C’est sur la scène de la salle Gaveau – qui accueille pour la première fois un spectacle musical – que se déroulent les péripéties du jeune orphelin à la recherche de son père, tirées du chef‑d’œuvre de Dickens. Et d’emblée, dès l’ouverture, la qualité est là. Qui ira crescendo. La partition accroche l’oreille, le jeu des comédiens accroche le regard, et le public est embarqué. D’abord à l’orphelinat, puis dans les rues de Londres, dans le repaire de Fagin enfin, où Oliver a été recueilli. Chaque tableau est un régal, chaque scène, une nouvelle émotion. Entre rires et douceur. Fidèle aux différents univers du récit, le parallèle entre la pauvreté crasse des bas-fonds de Londres et la douce quiétude d’un appartement bourgeois est formidablement mis en scène. Trappes et décors en hauteur permettent de passer instantanément d’une séquence à l’autre, transformant en un clin d’œil l’atmosphère et les sentiments. Que quelques projections complètent minutieusement. La finesse de cette mise en scène, astucieuse et jamais vue, n’est pas le fruit du hasard. Elle est signée Ladislas Chollat. L’homme de Résiste a une fois de plus rempli son pari : le spectacle est partout sur scène, les chorégraphies sont bien intégrées, les attitudes sont étudiées, le rythme est tenu, qui alterne joyeux chorus, numéros dansés et solo émouvant. Chollat attrape le public et le tient en haleine jusqu’au dénouement. Initiateur du projet (avec Christopher Delarue, auteur du livret), Shay Alon a composé des mélodies riches et variées, jouées en direct par six musiciens. Autour d’un thème récurrent, dans la plus pure tradition de Broadway, ses compositions et les titres prennent naturellement leur place parmi le récit, respectant là aussi les codes des musicaux anglo-saxons… « C’est une belle journée » fait swinguer le deuxième acte, « Fastoche » est franchement un clin d’œil au cabaret et « Ce qu’il faut faire » interprété par le jeune héros sous des flocons de neige est poignant.
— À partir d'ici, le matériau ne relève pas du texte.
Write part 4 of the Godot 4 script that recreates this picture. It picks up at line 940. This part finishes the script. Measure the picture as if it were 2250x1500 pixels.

Cette scénographie habile et ces mélodies formidables ne seraient rien sans la distribution de choc d’Oliver Twist. Et le niveau de cette troupe est peut-être ce qui est le plus remarquable. Rarement un cast aura été à ce point impressionnant. Omniprésents – chacun occupant plusieurs rôles, tous sont saisissants de justesse et de conviction dans leur jeu comme dans leur voix. Aucun ne semble secondaire, aucun n’est présent à moitié. À l’inverse, tous chantent, dansent et interprètent avec un égal talent et une réelle aisance. Ils n’occupent pas la scène, ils la font vivre. Dans des rôles hauts en couleur, ciselés pour chacun, tout droit sortis de cette Angleterre du début du XIXe siècle. Une fois n’est pas coutume, tous se doivent donc d’être cités : Arnaud Léonard, Catherine Arondel, Gilles Vajou, Jeff Broussoux, Hervé Lewandowski, Marina Pangos, Sébastien Valter, Théa Anceau, Jennifer Barre, Juliette Behar, Xavier Ecary, Lucile Bourdon. À leurs côtés, le trio Prisca Demarez, David Alexis et Benoit Cauden atteint sans doute avec leurs personnages un niveau de performance inédit, se hissant, par leur talent, à la hauteur des plus grands. Ils entourent Nicolas Motet dont c’est le premier grand rôle sur scène. Tout juste âgé de seize ans, le jeune chanteur est l’Oliver Twist rêvé de Dickens. À l’aise du début à la fin, il signe une entrée vocalement fracassante dans le théâtre musical.
Ajouterons-nous enfin – mais est-ce nécessaire ? – combien les moindre détails de ce spectacle sont soignés à l’extrême : les costumes sont superbes, le maquillage et les accessoires sont plus vrais que nature, les gestuelles précises, les effets visuels ingénieux. Rien n’est laissé au hasard.
Pas de hasard, beaucoup de précisions, de qualité et de talents. Voilà sur quoi repose un très grand spectacle musical, comme on n’en avait pas vu depuis longtemps. Oliver Twist en est un, et c’est un événement. Tout simplement.